• **Data section**

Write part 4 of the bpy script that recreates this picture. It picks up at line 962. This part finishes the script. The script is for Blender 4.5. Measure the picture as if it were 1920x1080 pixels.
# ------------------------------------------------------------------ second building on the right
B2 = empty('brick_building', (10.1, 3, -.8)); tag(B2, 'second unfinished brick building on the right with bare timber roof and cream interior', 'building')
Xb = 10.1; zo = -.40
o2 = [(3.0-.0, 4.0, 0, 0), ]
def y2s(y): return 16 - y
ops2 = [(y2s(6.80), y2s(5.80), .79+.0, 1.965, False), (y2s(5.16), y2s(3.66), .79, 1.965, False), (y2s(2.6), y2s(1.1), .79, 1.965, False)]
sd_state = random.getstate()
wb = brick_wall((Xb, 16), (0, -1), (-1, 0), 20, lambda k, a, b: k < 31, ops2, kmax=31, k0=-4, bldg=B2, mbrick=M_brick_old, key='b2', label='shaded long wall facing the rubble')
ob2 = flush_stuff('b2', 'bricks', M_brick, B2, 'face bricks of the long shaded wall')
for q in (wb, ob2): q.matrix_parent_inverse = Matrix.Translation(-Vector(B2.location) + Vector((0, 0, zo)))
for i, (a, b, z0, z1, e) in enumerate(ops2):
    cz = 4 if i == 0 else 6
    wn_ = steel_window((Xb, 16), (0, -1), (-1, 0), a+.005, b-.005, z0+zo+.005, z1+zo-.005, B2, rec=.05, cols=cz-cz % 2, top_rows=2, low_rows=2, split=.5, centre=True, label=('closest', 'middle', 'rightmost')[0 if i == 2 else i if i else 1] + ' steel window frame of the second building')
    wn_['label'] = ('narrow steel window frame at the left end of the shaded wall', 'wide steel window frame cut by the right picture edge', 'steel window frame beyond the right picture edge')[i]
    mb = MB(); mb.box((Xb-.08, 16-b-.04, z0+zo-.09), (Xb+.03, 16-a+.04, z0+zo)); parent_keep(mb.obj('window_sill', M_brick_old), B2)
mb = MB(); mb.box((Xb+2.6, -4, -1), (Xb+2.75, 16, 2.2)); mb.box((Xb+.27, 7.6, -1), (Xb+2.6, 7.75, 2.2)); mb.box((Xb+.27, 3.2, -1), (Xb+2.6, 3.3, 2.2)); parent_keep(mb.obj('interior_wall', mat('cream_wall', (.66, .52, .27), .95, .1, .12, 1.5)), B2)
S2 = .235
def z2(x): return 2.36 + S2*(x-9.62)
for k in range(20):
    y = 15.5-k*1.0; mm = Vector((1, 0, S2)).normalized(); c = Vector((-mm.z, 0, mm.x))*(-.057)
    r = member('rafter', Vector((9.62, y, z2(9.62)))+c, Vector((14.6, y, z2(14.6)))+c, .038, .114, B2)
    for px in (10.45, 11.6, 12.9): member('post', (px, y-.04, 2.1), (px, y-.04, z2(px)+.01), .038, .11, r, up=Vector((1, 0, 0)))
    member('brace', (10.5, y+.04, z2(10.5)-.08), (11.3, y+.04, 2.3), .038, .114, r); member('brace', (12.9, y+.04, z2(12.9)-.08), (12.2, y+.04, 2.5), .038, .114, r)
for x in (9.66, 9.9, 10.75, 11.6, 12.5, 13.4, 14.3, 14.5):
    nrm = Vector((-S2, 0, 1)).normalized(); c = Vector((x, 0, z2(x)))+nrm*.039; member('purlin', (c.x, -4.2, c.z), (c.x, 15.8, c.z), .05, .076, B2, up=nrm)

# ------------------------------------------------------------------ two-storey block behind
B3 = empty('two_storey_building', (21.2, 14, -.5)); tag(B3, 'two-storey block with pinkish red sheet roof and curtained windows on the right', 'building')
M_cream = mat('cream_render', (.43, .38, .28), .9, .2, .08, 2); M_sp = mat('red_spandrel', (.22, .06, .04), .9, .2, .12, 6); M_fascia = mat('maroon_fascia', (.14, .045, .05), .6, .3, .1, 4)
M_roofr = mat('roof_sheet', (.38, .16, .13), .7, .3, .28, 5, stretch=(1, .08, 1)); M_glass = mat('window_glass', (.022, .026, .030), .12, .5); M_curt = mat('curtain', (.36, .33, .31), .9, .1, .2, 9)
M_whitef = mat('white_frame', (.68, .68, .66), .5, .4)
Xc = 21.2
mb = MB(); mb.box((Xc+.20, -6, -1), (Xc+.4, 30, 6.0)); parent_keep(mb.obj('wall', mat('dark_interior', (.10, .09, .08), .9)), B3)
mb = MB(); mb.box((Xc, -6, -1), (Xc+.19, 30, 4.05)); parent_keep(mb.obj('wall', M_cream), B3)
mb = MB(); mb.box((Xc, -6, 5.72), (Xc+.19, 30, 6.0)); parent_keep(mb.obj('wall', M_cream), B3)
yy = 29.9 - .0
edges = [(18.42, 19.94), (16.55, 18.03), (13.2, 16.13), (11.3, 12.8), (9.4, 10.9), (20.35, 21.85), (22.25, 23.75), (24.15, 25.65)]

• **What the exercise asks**
Repeat the material from above exactly, word for word.

• **Answer to this exercise**
Write part 4 of the bpy script that recreates this picture. It picks up at line 962. This part finishes the script. The script is for Blender 4.5. Measure the picture as if it were 1920x1080 pixels.
# ------------------------------------------------------------------ second building on the right
B2 = empty('brick_building', (10.1, 3, -.8)); tag(B2, 'second unfinished brick building on the right with bare timber roof and cream interior', 'building')
Xb = 10.1; zo = -.40
o2 = [(3.0-.0, 4.0, 0, 0), ]
def y2s(y): return 16 - y
ops2 = [(y2s(6.80), y2s(5.80), .79+.0, 1.965, False), (y2s(5.16), y2s(3.66), .79, 1.965, False), (y2s(2.6), y2s(1.1), .79, 1.965, False)]
sd_state = random.getstate()
wb = brick_wall((Xb, 16), (0, -1), (-1, 0), 20, lambda k, a, b: k < 31, ops2, kmax=31, k0=-4, bldg=B2, mbrick=M_brick_old, key='b2', label='shaded long wall facing the rubble')
ob2 = flush_stuff('b2', 'bricks', M_brick, B2, 'face bricks of the long shaded wall')
for q in (wb, ob2): q.matrix_parent_inverse = Matrix.Translation(-Vector(B2.location) + Vector((0, 0, zo)))
for i, (a, b, z0, z1, e) in enumerate(ops2):
    cz = 4 if i == 0 else 6
    wn_ = steel_window((Xb, 16), (0, -1), (-1, 0), a+.005, b-.005, z0+zo+.005, z1+zo-.005, B2, rec=.05, cols=cz-cz % 2, top_rows=2, low_rows=2, split=.5, centre=True, label=('closest', 'middle', 'rightmost')[0 if i == 2 else i if i else 1] + ' steel window frame of the second building')
    wn_['label'] = ('narrow steel window frame at the left end of the shaded wall', 'wide steel window frame cut by the right picture edge', 'steel window frame beyond the right picture edge')[i]
    mb = MB(); mb.box((Xb-.08, 16-b-.04, z0+zo-.09), (Xb+.03, 16-a+.04, z0+zo)); parent_keep(mb.obj('window_sill', M_brick_old), B2)
mb = MB(); mb.box((Xb+2.6, -4, -1), (Xb+2.75, 16, 2.2)); mb.box((Xb+.27, 7.6, -1), (Xb+2.6, 7.75, 2.2)); mb.box((Xb+.27, 3.2, -1), (Xb+2.6, 3.3, 2.2)); parent_keep(mb.obj('interior_wall', mat('cream_wall', (.66, .52, .27), .95, .1, .12, 1.5)), B2)
S2 = .235
def z2(x): return 2.36 + S2*(x-9.62)
for k in range(20):
    y = 15.5-k*1.0; mm = Vector((1, 0, S2)).normalized(); c = Vector((-mm.z, 0, mm.x))*(-.057)
    r = member('rafter', Vector((9.62, y, z2(9.62)))+c, Vector((14.6, y, z2(14.6)))+c, .038, .114, B2)
    for px in (10.45, 11.6, 12.9): member('post', (px, y-.04, 2.1), (px, y-.04, z2(px)+.01), .038, .11, r, up=Vector((1, 0, 0)))
    member('brace', (10.5, y+.04, z2(10.5)-.08), (11.3, y+.04, 2.3), .038, .114, r); member('brace', (12.9, y+.04, z2(12.9)-.08), (12.2, y+.04, 2.5), .038, .114, r)
for x in (9.66, 9.9, 10.75, 11.6, 12.5, 13.4, 14.3, 14.5):
    nrm = Vector((-S2, 0, 1)).normalized(); c = Vector((x, 0, z2(x)))+nrm*.039; member('purlin', (c.x, -4.2, c.z), (c.x, 15.8, c.z), .05, .076, B2, up=nrm)

# ------------------------------------------------------------------ two-storey block behind
B3 = empty('two_storey_building', (21.2, 14, -.5)); tag(B3, 'two-storey block with pinkish red sheet roof and curtained windows on the right', 'building')
M_cream = mat('cream_render', (.43, .38, .28), .9, .2, .08, 2); M_sp = mat('red_spandrel', (.22, .06, .04), .9, .2, .12, 6); M_fascia = mat('maroon_fascia', (.14, .045, .05), .6, .3, .1, 4)
M_roofr = mat('roof_sheet', (.38, .16, .13), .7, .3, .28, 5, stretch=(1, .08, 1)); M_glass = mat('window_glass', (.022, .026, .030), .12, .5); M_curt = mat('curtain', (.36, .33, .31), .9, .1, .2, 9)
M_whitef = mat('white_frame', (.68, .68, .66), .5, .4)
Xc = 21.2
mb = MB(); mb.box((Xc+.20, -6, -1), (Xc+.4, 30, 6.0)); parent_keep(mb.obj('wall', mat('dark_interior', (.10, .09, .08), .9)), B3)
mb = MB(); mb.box((Xc, -6, -1), (Xc+.19, 30, 4.05)); parent_keep(mb.obj('wall', M_cream), B3)
mb = MB(); mb.box((Xc, -6, 5.72), (Xc+.19, 30, 6.0)); parent_keep(mb.obj('wall', M_cream), B3)
yy = 29.9 - .0
edges = [(18.42, 19.94), (16.55, 18.03), (13.2, 16.13), (11.3, 12.8), (9.4, 10.9), (20.35, 21.85), (22.25, 23.75), (24.15, 25.65)]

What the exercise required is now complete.